A review by richardwells
Bob Dylan in America by Sean Wilentz

4.0

Sean Wilentz's "Bob Dylan in America" follows Greil Marcus's "The Old, Weird America" as an attempt to place Dylan in the cultural history of the United States, and it's a much more coherent read.

What Wilentz does is compare Dylan's artistic development with the artistic and political milieu that he would have brushed against as a boy, how that milieu moved him in a particular direction as a young artist, and how those connections formed a web as he matured and moved through life. For instance, the author surmises what knowledge Dylan could have had of American composer Aaron Copland, how that knowledge of Copland's method of appropriating cowboy songs into his compositions may have provided the license for Dylan's continuing appropriations, and how Dylan acknowledges and pays the debt by using snippets (samples) of Copland to introduce his own shows. Mr. Wilentz makes a compelling case. Or take for example Dylan's obvious relationship and affection for the Beat Generation, especially through Allen Ginsberg, and how Beat literature, and social mores have affected Dylan the writer. In the main, Mr. Wilentz is right on the money.

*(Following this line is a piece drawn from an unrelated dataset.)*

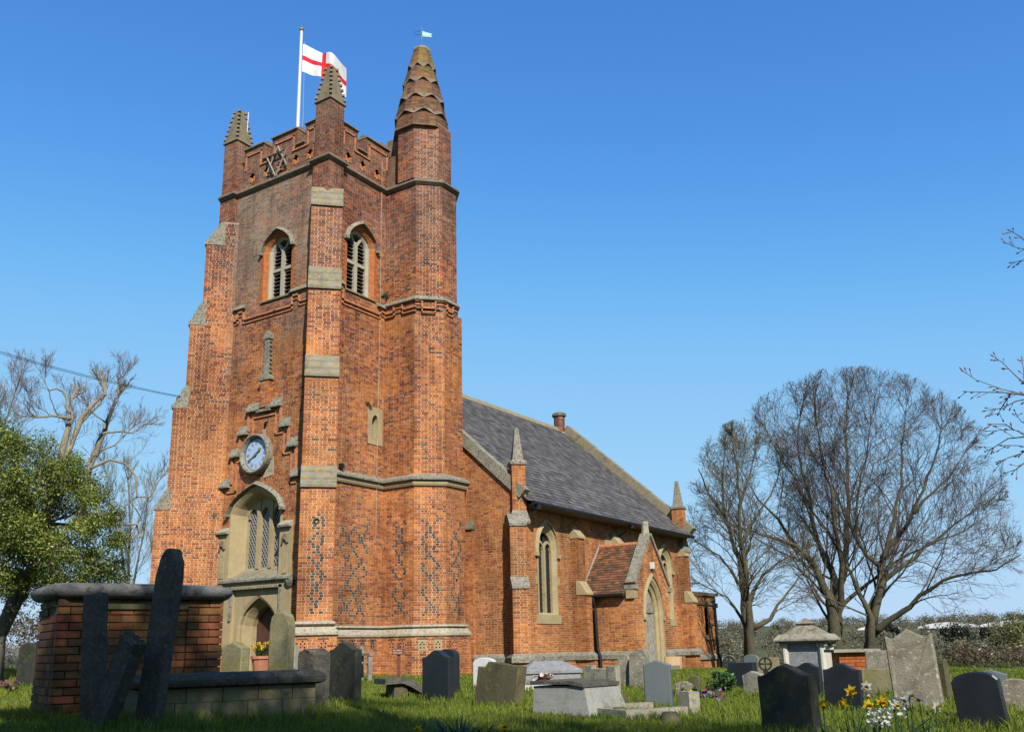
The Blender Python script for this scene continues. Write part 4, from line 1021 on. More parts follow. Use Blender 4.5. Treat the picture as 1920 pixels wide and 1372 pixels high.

Mr. Wilentz also examines the politics of the near 70 years Dylan has been in the world, but spends less time there than with Dylan's artistic influences and evolution.

The big plusses of this book are Mr. Wilentz's familiarity with his source material, his refusal to over analyze Dylan's lyrics (a failing of most other Dylan chroniclers,) and his "you are there" information regarding Dylan's creative process in the studio. Interesting is Mr. Wilentz's defense of the plagiarism charges leveled against Dylan, and how Dylan's appropriations can be viewed as part of the "folk process," indeed of literary method through the ages, and of how Dylan's appropriations don't meet the legal standard of plagiarism. The defense leads us into deep water, but Mr. Wilentz is a good pilot.

The only thing that slowed the book down for me was my disinterest in the author's presentations of the minutia of history - cultural or artistic.

I learned a few things. Unusual at this point as my Dylan shelf is buckling under its own weight.